Enter interim head coach Alvin Gentry, who is trying to bring back the fun in a D’Antoni kind of way.

He certainly did so in the first three games of his tenure – albeit against the Clippers, Clippers again and Thunder – as the Suns racked up at least 140 points in each game for the first time in the NBA since Porter’s 1990-91 Portland squad did so.

The rejuvenated Suns ran with the determination they did at their fastest points under D’Antoni, and the squad looked like a completely different group of players.

After weeks of trade rumors saying the Suns might ship out Amare and start plotting a new path for the franchise, optimism reigned in Suns Land where all of the team’s problems from the first three and a half months of the season were blamed on the bad fit with Porter.

Talk of moving up to the fourth spot in the West ensued, and the Suns’ goal was to finish the year 22-9 at the very worst after the Trade Deadline passed with Phoenix’s roster still intact.

And then the very next day they woke up and learned they had likely lost their All-Star starting power forward for the season without even getting a Tyrus Thomas back to replace him.

Who could have seen this coming?

Nobody thought much of it when Amare Stoudemire kneeled to the ground after being poked in the eye by Al Thornton on a drive to the basket nine minutes into Wednesday’s first quarter against the Clippers.

But then Amare visited his eye doctor whom he had been seeing for regular checkups since being inadvertently poked in the eye during Training Camp by Diaw, who now won’t be anywhere near Phoenix to fill in like he did during Amare’s microfracture year of 2005-06 after being dealt to Charlotte as an overpaid backup.

Even the Richardson trade that looked so good at first blush would be rescinded five times over if the Suns could do it over again at this point to get Diaw back, even though J-Rich is a perfect fit for the fast offense Phoenix is running.

So now the Suns are resigned to a lineup with Shaquille O’Neal being their only quality big while playing a racecar system predicated on spacing and beating the other team down the floor, and how does that make any sense?

For the time being their other bigs minutes will be played by Lou Amundson and Jared Dudley, along with small forwards Matt Barnes and Grant Hill, who is nursing a foot injury that’s put him at less than full strength the past few games.

The Suns have now fallen 1 1/2 games out of the playoff race, and it almost seems high that John Hollinger’s Playoff Odds give them a 71.3 percent chance of reaching the postseason. Yes, we’re talking about just making the playoffs.

After Tuesday’s game against the Bobcats, the Suns will play eight of nine against winning teams, including seven in a row (and four on the road) after Friday.

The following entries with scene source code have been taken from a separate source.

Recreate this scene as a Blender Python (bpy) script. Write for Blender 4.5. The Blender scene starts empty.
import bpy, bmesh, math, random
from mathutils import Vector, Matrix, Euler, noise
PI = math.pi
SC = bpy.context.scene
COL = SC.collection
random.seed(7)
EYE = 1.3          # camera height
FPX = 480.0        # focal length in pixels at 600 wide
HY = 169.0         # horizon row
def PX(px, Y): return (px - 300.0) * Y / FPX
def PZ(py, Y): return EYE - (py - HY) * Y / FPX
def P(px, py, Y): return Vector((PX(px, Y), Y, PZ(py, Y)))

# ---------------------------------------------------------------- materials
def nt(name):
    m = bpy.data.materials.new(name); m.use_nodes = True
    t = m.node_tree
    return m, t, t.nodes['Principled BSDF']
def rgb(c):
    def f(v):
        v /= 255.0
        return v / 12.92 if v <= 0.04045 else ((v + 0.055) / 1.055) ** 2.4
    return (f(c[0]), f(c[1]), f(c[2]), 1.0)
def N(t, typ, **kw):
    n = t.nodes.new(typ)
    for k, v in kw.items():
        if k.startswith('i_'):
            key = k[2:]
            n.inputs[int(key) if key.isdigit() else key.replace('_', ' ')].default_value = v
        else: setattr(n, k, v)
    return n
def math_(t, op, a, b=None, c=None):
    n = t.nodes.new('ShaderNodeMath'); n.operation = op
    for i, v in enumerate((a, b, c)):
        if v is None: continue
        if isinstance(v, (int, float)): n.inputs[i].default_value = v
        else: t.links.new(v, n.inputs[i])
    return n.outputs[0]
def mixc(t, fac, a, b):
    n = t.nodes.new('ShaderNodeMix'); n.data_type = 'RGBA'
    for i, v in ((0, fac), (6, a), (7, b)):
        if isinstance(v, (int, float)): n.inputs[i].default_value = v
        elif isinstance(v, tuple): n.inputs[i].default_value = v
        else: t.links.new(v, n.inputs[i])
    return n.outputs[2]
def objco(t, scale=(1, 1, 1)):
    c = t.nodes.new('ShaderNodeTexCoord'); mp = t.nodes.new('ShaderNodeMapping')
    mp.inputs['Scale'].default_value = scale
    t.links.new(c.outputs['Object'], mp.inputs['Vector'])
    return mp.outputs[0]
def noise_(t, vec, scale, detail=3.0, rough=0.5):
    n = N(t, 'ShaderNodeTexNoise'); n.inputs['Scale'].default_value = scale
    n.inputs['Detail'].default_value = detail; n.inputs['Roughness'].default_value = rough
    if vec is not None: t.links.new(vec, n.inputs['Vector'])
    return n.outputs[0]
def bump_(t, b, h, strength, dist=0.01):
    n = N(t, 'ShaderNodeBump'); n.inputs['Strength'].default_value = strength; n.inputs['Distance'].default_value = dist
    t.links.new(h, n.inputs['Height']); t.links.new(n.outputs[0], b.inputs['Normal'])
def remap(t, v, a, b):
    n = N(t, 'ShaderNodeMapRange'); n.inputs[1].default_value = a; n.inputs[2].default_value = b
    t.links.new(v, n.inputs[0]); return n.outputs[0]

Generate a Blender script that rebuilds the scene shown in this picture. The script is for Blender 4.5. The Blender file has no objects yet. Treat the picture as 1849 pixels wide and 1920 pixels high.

The Suns are now the Little Engine That Could, and from a fan’s perspective, that could even be more fun. Ask Richardson and Barnes how much everybody involved with the 2007 Golden State Warriors enjoyed sneaking into the playoffs and taking down the No. 1 seed.

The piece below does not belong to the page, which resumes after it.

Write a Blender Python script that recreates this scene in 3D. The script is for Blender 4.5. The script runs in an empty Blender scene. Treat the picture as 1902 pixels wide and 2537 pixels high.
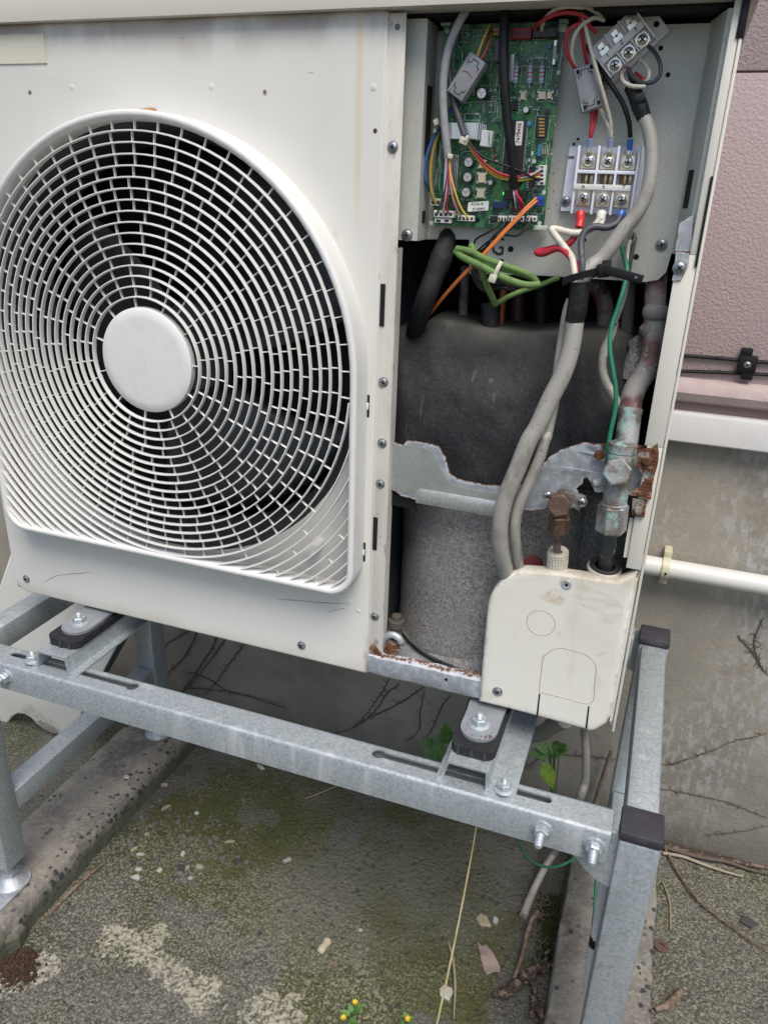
import bpy, bmesh, math, random
import numpy as np
from mathutils import Vector as V, Matrix, noise as mnoise
from mathutils.geometry import tessellate_polygon
random.seed(7)
R_ = math.radians
S = bpy.context.scene
COL = S.collection

# ------------------------------------------------------------------ camera, sky, sun, exposure
FPX, CX, CY = 1899.57, 951.0, 1268.5
RM = np.array([[0.9393776, 0.34120349, 0.0339102], [0.16132821, -0.35254698, -0.92178296], [-0.30256062, 0.87137294, -0.38622049]])
CAM = np.array([0, -.8, 0.])
cam = bpy.data.cameras.new('camera'); cam.sensor_fit = 'HORIZONTAL'; cam.sensor_width = 36; cam.lens = 36 * FPX / 1902
cam.clip_start = .02; cam.clip_end = 200
co = bpy.data.objects.new('camera', cam); COL.objects.link(co)
mw = Matrix.Identity(4)
for i in range(3):
    mw[i][0] = RM[0][i]; mw[i][1] = -RM[1][i]; mw[i][2] = -RM[2][i]; mw[i][3] = CAM[i]
co.matrix_world = mw; S.camera = co
SUN_EL, SUN_AZ = 60, 150     # the sun is veiled: high, in front of the unit and to its right
w = bpy.data.worlds.new('World'); S.world = w; w.use_nodes = True
nt = w.node_tree; nt.nodes.clear()
sky = nt.nodes.new('ShaderNodeTexSky'); sky.sky_type = 'NISHITA'; sky.sun_disc = False
sky.sun_elevation = R_(SUN_EL); sky.sun_rotation = R_(SUN_AZ); sky.air_density = 1.0; sky.dust_density = 2.0; sky.ozone_density = 1.0
bg = nt.nodes.new('ShaderNodeBackground'); bg.inputs[1].default_value = .118
wo = nt.nodes.new('ShaderNodeOutputWorld'); nt.links.new(sky.outputs[0], bg.inputs[0]); nt.links.new(bg.outputs[0], wo.inputs[0])
sl = bpy.data.lights.new('sun', 'SUN'); sl.energy = 2.6; sl.angle = R_(32); sl.color = (1, .945, .865)
so = bpy.data.objects.new('sun', sl); COL.objects.link(so)
sd = V((math.sin(R_(SUN_AZ)) * math.cos(R_(SUN_EL)), math.cos(R_(SUN_AZ)) * math.cos(R_(SUN_EL)), math.sin(R_(SUN_EL))))
so.rotation_euler = (-sd).to_track_quat('-Z', 'Y').to_euler(); so.location = (2, -3, 4)
S.view_settings.view_transform = 'Standard'; S.view_settings.look = 'None'; S.view_settings.gamma = 1
S.view_settings.use_curve_mapping = False; S.view_settings.exposure = 0.42
S.render.engine = 'CYCLES'; S.cycles.max_bounces = 8; S.cycles.use_denoising = True

# ------------------------------------------------------------------ measuring: a point of the photograph on a known plane of the place
ZN = {'A': (960, 0, .30157), 'B': (1340, 0, .33896), 'C': (940, 540, .47045), 'D': (900, 1040, .45838), 'E': (0, 0, .60314), 'F': (0, 800, .57901),
      'G': (0, 1400, .60314), 'H': (900, 1600, .60434), 'I': (1500, 0, .76864), 'J': (0, 1450, .27744), 'K': (1060, 1680, .21713),
      'L': (1280, 1850, .25332), 'M': (0, 1700, .27744), 'N': (160, 1480, .27744), 'O': (1540, 1500, .31643), 'Q': (0, 1350, .24857),
      'R': (1200, 2050, .30157), 'X': (0, 0, 1.14717)}
def ray(zn, u, v):
    a, b, s = ZN[zn]
    return RM.T @ np.array([(a + s * u - CX) / FPX, (b + s * v - CY) / FPX, 1.])
def PY(zn, u, v, y):
    d = ray(zn, u, v); return V(CAM + d * ((y - CAM[1]) / d[1]))
def PZ(zn, u, v, z):
    d = ray(zn, u, v); return V(CAM + d * ((z - CAM[2]) / d[2]))
def PP(zn, u, v, p, n):
    d = ray(zn, u, v); n = np.array(n); return V(CAM + d * (np.dot(np.array(p) - CAM, n) / np.dot(d, n)))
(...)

Phoenix will be the most fun team in basketball to watch the rest of the season so long as everybody stays healthy, although the Suns are in the tenuous position of being just one injury to a key player away from a sure lottery fate.

After all that, the Suns have in some ways come full circle. They’re back to playing the most unconventional style in the NBA after a few months of deciding that won’t work in May and June, only the pieces don’t fit nearly as well as they did in 2004-05 with a plodding O’Neal instead of a fleet-footed Amare, an aging Grant Hill playing the Shawn Marion role, and Steve Nash four years older.

Four years ago Suns fans didn’t really know what to expect, giddy about a team that raced out to a 31-4 start with a style that captured the imagination of America before puttering out against a more experienced San Antonio team.

Four years later the Run and Fun is on life support, desperate for a last gasp at a mere playoff berth before Robert Sarver potentially takes the hammer to the roster over the offseason.

So many things have gone painfully wrong since Horry connected with Nash, Suns fans must be wondering what could possibly be next.